Build a Repeatable Share of Voice Measurement Process
Measuring share of voice is only valuable when it's consistent, comparable, and tied to decisions. A one-time SOV snapshot tells you where you stand today, but a repeatable measurement process tells you whether you're moving in the right direction over time and why.
Define your competitors and keywords, collect data across the channels that matter to your audience, apply the SOV formula consistently, and review your data regularly. Over time, that consistency compounds into a clearer picture of your competitive position and a stronger foundation for strategic decisions.
FAQs About How to Measure Share of Voice
How often should you measure share of voice?
For most teams, tracking share of voice monthly provides enough frequency to spot trends without creating reporting overhead.
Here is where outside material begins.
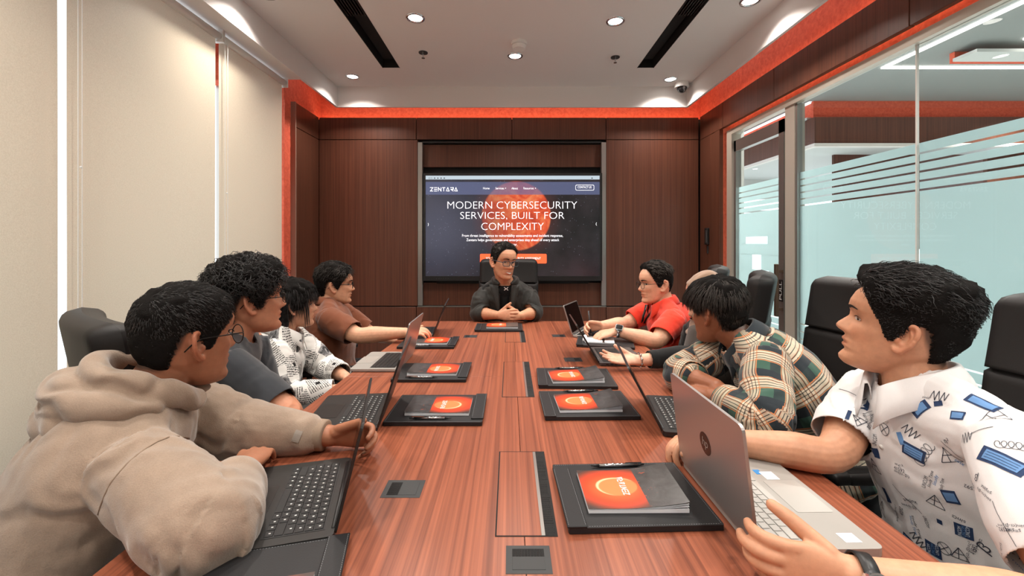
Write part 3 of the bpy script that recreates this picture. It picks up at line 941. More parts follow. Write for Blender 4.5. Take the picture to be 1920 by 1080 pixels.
# ------------------------------------------------------------------ chairs
def make_chair(top, label):
    """faces +x; back leans slightly"""
    t = tag(empty('office_chair', (0, 0, 0)), label, 'chair', 'black leather high-back office chairs')
    def slab(name, w, h, th, z0, x0, lean, r, bulge, taper=0.0, eb=0.032, et=0.032):
        ny, nz = 24, 24
        V, F = [], []
        for s in (1, -1):
            for j in range(nz + 1):
                for i in range(ny + 1):
                    u, v = -1 + 2 * i / ny, -1 + 2 * j / nz
                    # rounded rectangle mapping
                    uu, vv = u, v
                    ww = w / 2 * (1 - taper * (1 - v) / 2)
                    y, z = uu * ww, vv * h / 2
                    ax, az = max(0, abs(y) - (ww - r)), max(0, abs(z) - (h / 2 - r))
                    if (name == 'headrest' and z < 0) or (name == 'backrest' and z > 0): az = 0
                    k = math.hypot(ax, az)
                    if ax > 0 and az > 0:
                        m_ = max(ax, az)
                        y = math.copysign(ww - r + ax * m_ / k, y); z = math.copysign(h / 2 - r + az * m_ / k, z)
                    e = min(1.0, (1 - abs(u)) * ww / 0.032, (1 - v) * h / 2 / et, (1 + v) * h / 2 / eb)
                    prof = math.sqrt(max(0, 1 - (1 - e) ** 2))
                    x = s * th / 2 * prof + (bulge * (1 - u * u) * (1 - v * v) * -0.3 if s > 0 else 0) + bulge * u * u
                    V.append((x0 + x - lean * (z + h / 2), y, z0 + h / 2 + z))
        N = (nz + 1) * (ny + 1)
        for s in (0, 1):
            for j in range(nz):
                for i in range(ny):
                    a = s * N + j * (ny + 1) + i
                    f = (a, a + 1, a + ny + 2, a + ny + 1)
                    F.append(f if s == 0 else tuple(reversed(f)))
        return raw(name, V, F, M_LEATHER, t)
    hh = 0.21
    lean = 0.16
    zb = 0.46
    hb = top - hh - zb + 0.018
    slab('backrest', 0.51, hb, 0.10, zb, -0.235, lean, 0.03, 0.025, 0.04, et=0.010)
    slab('headrest', 0.50, hh, 0.10, top - hh, -0.235 - lean * (top - hh - zb) + 0.006, lean, 0.045, 0.025, 0.0, eb=0.010)
    MB().box(-0.25, 0.26, -0.25, 0.25, 0.40, 0.49, 0.035, 4).build('seat', M_LEATHER, t, True)
    for s in (-1, 1):
        a = MB().box(-0.20, 0.10, s * 0.285 - 0.03, s * 0.285 + 0.03, 0.625, 0.655, 0.012, 3).build('armrest', M_LEATHER, t, True)
        MB().tube([(-0.14, s * 0.285, 0.63), (-0.12, s * 0.285, 0.5), (-0.10, s * 0.26, 0.43)], 0.013, 8).build('arm_support', M_ALU, a, True)
    MB().cyl((0, 0, 0.09), (0, 0, 0.41), 0.028, n=14).build('column', M_CHROME, t, True)
    for k in range(5):
        an = 2 * math.pi * k / 5 + 0.3
        c, s = math.cos(an), math.sin(an)
        MB().tube([(0.02 * c, 0.02 * s, 0.105), (0.3 * c, 0.3 * s, 0.075)], [0.026, 0.016], 8).build('leg', M_ALU, t, True)
        MB().cyl((0.3 * c - 0.02 * s, 0.3 * s + 0.02 * c, 0.028), (0.3 * c + 0.02 * s, 0.3 * s - 0.02 * c, 0.028), 0.028, n=14).build('caster', M_BLACK, t)
    return t
chair_hi = make_chair(1.17, 'black leather chair behind the man in the checked shirt')
chair_lo = make_chair(1.11, 'black leather chair standing between the hooded man and the blinds')
def put(src, first, x, y, ang, label):
    o = src if first else copy_tree(src)
    o.location = (x, y, 0); o.rotation_euler = (0, 0, math.radians(ang)); o['label'] = label
put(chair_hi, True, 0.98, 1.50, 184, 'black leather chair behind the man in the checked shirt')
put(chair_hi, False, 1.04, 0.925, 180, 'black leather chair behind the man in the white printed shirt')
put(chair_hi, False, 0.885, 2.14, 150, 'black leather chair turned edge on in front of the glass door')
put(chair_hi, False, 0.94, 2.67, 155, 'black leather chair just showing above the beige headscarf')
put(chair_hi, False, -0.01, 3.38, -90, 'black leather chair at the head of the table under the screen')
put(chair_lo, True, -0.925, 1.40, 52, 'black leather chair standing between the hooded man and the blinds')
put(chair_lo, False, -0.99, 0.80, 25, 'black leather chair under the man in the beige hoodie')
put(chair_lo, False, -0.98, 1.93, 22, 'black leather chair under the woman in the newspaper shirt')
put(chair_lo, False, -0.99, 2.49, 20, 'black leather chair behind the man in the brown polo')

# ------------------------------------------------------------------ folders, booklets, pens
def cover_material():
    m, nt, b = newmat('booklet_cover')
    tc = node(nt, 'ShaderNodeTexCoord')
    sep = node(nt, 'ShaderNodeSeparateXYZ')
    nt.links.new(tc.outputs['Object'], sep.inputs[0])
    X, Y = sep.outputs[0], sep.outputs[1]
    n1 = noise(nt, tc.outputs['Object'], 30, 4, 0.6, 0.5)
    def rad(cx, cy, sx, sy):
        a = mathn(nt, 'DIVIDE', mathn(nt, 'SUBTRACT', X, cx), sx); c = mathn(nt, 'DIVIDE', mathn(nt, 'SUBTRACT', Y, cy), sy)
        return mathn(nt, 'SQRT', mathn(nt, 'ADD', mathn(nt, 'MULTIPLY', a, a), mathn(nt, 'MULTIPLY', c, c)))
    r1 = rad(-0.030, 0.0, 0.105, 0.085)
    red = ramp(nt, r1, [(0.30, srgb(255, 104, 58)), (0.62, srgb(236, 72, 38)), (0.9, srgb(120, 62, 46)), (1.0, srgb(70, 56, 52))])
    disc = mathn(nt, 'MULTIPLY', mathn(nt, 'SUBTRACT', 1.0, rad(-0.026, 0.006, 0.047, 0.036)), 12, clamp=True)
    red = mixrgb(nt, mathn(nt, 'MULTIPLY', disc, 0.75), red, srgb(255, 140, 84))
    rim = mathn(nt, 'SUBTRACT', disc, mathn(nt, 'MULTIPLY', mathn(nt, 'SUBTRACT', 1.0, rad(-0.0225, 0.004, 0.045, 0.0345)), 12, clamp=True), clamp=True)
    red = mixrgb(nt, mathn(nt, 'MULTIPLY', rim, 0.8), red, srgb(255, 214, 170))
    grey = ramp(nt, n1, [(0.35, srgb(58, 55, 54)), (0.7, srgb(86, 84, 84))])
    fl = noise(nt, tc.outputs['Object'], 60, 3, 0.7, 2.0)
    spark = mathn(nt, 'MULTIPLY', mathn(nt, 'GREATER_THAN', fl, 0.66), mathn(nt, 'LESS_THAN', X, 0.055))
    grey = mixrgb(nt, mathn(nt, 'MULTIPLY', spark, 0.8), grey, srgb(226, 92, 40))
    cut = mathn(nt, 'MULTIPLY', mathn(nt, 'SUBTRACT', X, 0.0235), 900, clamp=True)
    nt.links.new(mixrgb(nt, cut, red, grey), b.inputs['Base Color'])
    b.inputs['Roughness'].default_value = 0.28
    return m
M_COVER = cover_material()

FW, FD, FT = 0.305, 0.238, 0.011
def make_folder():
    t = empty('folder')
    MB().prism(rounded_rect(FW, FD, 0.004, 3), 0.0, FT).build('board', M_FOLDER, t)
    st = MB().box(-FW / 2 - 0.003, -FW / 2 + 0.036, -FD / 2 - 0.001 + 0.0, FD / 2 - 0.022, FT, FT + 0.0045, 0.0012).build('clip_strip', M_FOLDER, t)
    mb_ = MB()
    for s in (-1, 1):
        for k in range(60):
            x = -FW / 2 + 0.006 + (FW - 0.012) * k / 60
            mb_.box(x, x + 0.0026, s * (FD / 2 - 0.004) - 0.0004, s * (FD / 2 - 0.004) + 0.0004, FT, FT + 0.0005)
    for k in range(46):
        y = -FD / 2 + 0.006 + (FD - 0.012) * k / 46
        mb_.box(FW / 2 - 0.0044, FW / 2 - 0.0036, y, y + 0.0026, FT, FT + 0.0005)
    mb_.build('stitching', M_STITCH, t)['kind'] = 'stuff'
    mb_ = MB()
    for k in range(40):
        y = -FD / 2 + 0.004 + (FD - 0.032) * k / 40
        for x in (-FW / 2, -FW / 2 + 0.033):
            mb_.box(x - 0.0004, x + 0.0004, y, y + 0.0026, FT + 0.0045, FT + 0.005)
    mb_.build('strip_stitching', M_STITCH, st)['kind'] = 'stuff'
    return t
BW, BD, BT = 0.207, 0.147, 0.0095
def make_booklet(lift):
    t = empty('booklet')
    def sheet(name, z0, k, m, dx=0.0, inset=0.0):
        nx, ny = 18, 6
        V, F = [], []
        for i in range(nx + 1):
            for j in range(ny + 1):
                u, v = i / nx, j / ny
                x = -BW / 2 + inset + (BW - 2 * inset) * u + dx
                y = -BD / 2 + BD * v
                z = z0 + k * max(0, u - 0.3) ** 2 / 0.49 * (0.8 + 0.35 * v)
                V.append((x, y, z))
        for i in range(nx):
            for j in range(ny):
                a = i * (ny + 1) + j
                F.append((a, a + ny + 1, a + ny + 2, a + 1))
        return raw(name, V, F, m, t)
    sheet('cover', BT, lift, M_COVER)
    sheet('page', BT - 0.0012, lift * 0.75, M_PAPER, inset=0.001)
    sheet('page', BT - 0.0018, lift * 0.4, M_PAPER, inset=0.001)
    MB().box(-BW / 2 + 0.001, BW / 2 - 0.001, -BD / 2 + 0.0005, BD / 2 - 0.0005, 0.0, BT - 0.0022).build('page_block', M_PAPER, t)
    wm_ = link('cover_wordmark', wordmark_mesh('ZENTARA', 0.068, 0.012, 0.0026), M_PRINT_WHITE, t)
    wm_.location = (-0.012, 0.006, BT + 0.0006 + lift * 0.06)
    wm_.rotation_euler = (0, 0, math.radians(90))
    return t
def make_pen():
    t = empty('ballpoint_pen')
    MB().cyl((-0.045, 0, 0.0045), (0.05, 0, 0.0045), 0.0042, n=12).build('barrel', M_CHROME, t, True)
    MB().cyl((-0.066, 0, 0.0045), (-0.045, 0, 0.0045), 0.0008, 0.004, n=12).build('tip', M_BLACK, t, True)
    MB().cyl((0.05, 0, 0.0045), (0.066, 0, 0.0045), 0.0036, 0.002, n=12).build('cap', M_BLACK, t, True)
    MB().box(0.02, 0.06, -0.0012, 0.0012, 0.0085, 0.0098).build('pocket_clip', M_CHROME, t)
    return t
folder0, book0, book1, pen0 = make_folder(), make_booklet(0.016), make_booklet(0.004), make_pen()
used = set()
def inst(src, x, y, z, deg, label, cat, group):
    o = src if src not in used else copy_tree(src)
    used.add(src)
    o.location = (x, y, z); o.rotation_euler = (0, 0, math.radians(deg))
    return tag(o, label, cat, group)
def setting(x, y, deg, who, book=None, pen=None, bdeg=0, boff=(0.018, 0.0)):
    inst(folder0, x, y, REST, deg, 'black leatherette folder ' + who, 'folder', 'black folders on the table')
    R_ = Matrix.Rotation(math.radians(deg), 3, 'Z')
    if book:
        p = R_ @ Vector((*boff, 0))
        inst(book, x + p.x, y + p.y, REST + FT + 0.0003, deg + bdeg, 'booklet with glowing red sun cover ' + who, 'booklet', 'printed booklets on the folders')
    if pen:
        p = R_ @ Vector(pen[:2] + (0,))
        inst(pen0, x + p.x, y + p.y, REST + FT + 0.0003, deg + pen[2], 'slim silver pen ' + who, 'pen', 'silver pens on the folders')
setting(0.262, 0.945, 2, 'beside the open silver laptop at front right', book0, (0.005, 0.102, 1), -1.5, (0.000, -0.005))
setting(0.262, 1.470, 1, 'in front of the man in the checked shirt', book0, (0.0, 0.105, 2), 1, (0.000, -0.012))
setting(0.268, 1.760, -2, 'in front of the person in the headscarf', book0, (-0.01, 0.105, 2), 5, (0.0, -0.012))
setting(-0.238, 1.428, 180, 'in front of the man in the dark T-shirt', book1, (0.01, 0.098, 0), 0, (-0.005, -0.004))
setting(-0.330, 1.840, 180, 'in front of the woman in the newspaper shirt', book1, (0.03, 0.102, 0), 0, (-0.005, -0.004))
setting(-0.450, 2.385, 180, 'in front of the man in the brown polo', book1, (0.03, 0.102, 0), 0, (-0.005, -0.004))
setting(-0.425, 0.652, 193, 'at the bottom left edge below the hooded man', book1, None, 0, (-0.01, 0.05))
setting(-0.07, 2.82, 0, 'under the clasped hands at the table head', book1, None, 0, (0.02, 0.01))
inst(folder0, 0.535, 2.395, REST, -12, 'black leatherette folder under the notepad of the man in red', 'folder', 'black folders on the table')

pad = tag(empty('notepad', (0.505, 2.40, REST + FT + 0.0003), math.radians(-12)), 'white notepad under the writing hand of the man in red', 'notepad')
MB().box(-0.08, 0.08, -0.055, 0.055, 0.0, 0.006).build('page_block', M_PAPER, pad)
rolled = MB().cyl((-0.082, -0.05, 0.012), (-0.082, 0.05, 0.012), 0.011, n=14).build('rolled_pages', M_PAPER, pad, True)
MB().box(0.015, 0.027, -0.056, 0.056, 0.0062, 0.0075).build('elastic_band', M_BLACK, pad)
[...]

During active campaigns or product launches, weekly tracking gives you faster feedback. The key is consistency: use the same competitor sets, channels, and timeframes each cycle so your data stays comparable and meaningful over time.
What's a good share of voice percentage for my industry?
There's no universal benchmark, since SOV varies significantly by industry, competitive set size, and channel. A useful starting point is comparing your SOV to your market share. If your SOV exceeds your market share, you're well-positioned for growth. If it falls below, competitors may be outpacing you in visibility. Track your SOV trend over time rather than fixating on a single number.
Can share of voice predict market share growth?
Research from the Institute of Practitioners in Advertising suggests that brands with SOV above their current market share tend to grow, while those with SOV below it tend to decline. SOV isn't a guarantee of growth, but it's a reliable leading indicator. Sustained increases in share of voice, particularly in earned and social channels, often precede measurable gains in brand awareness and consideration.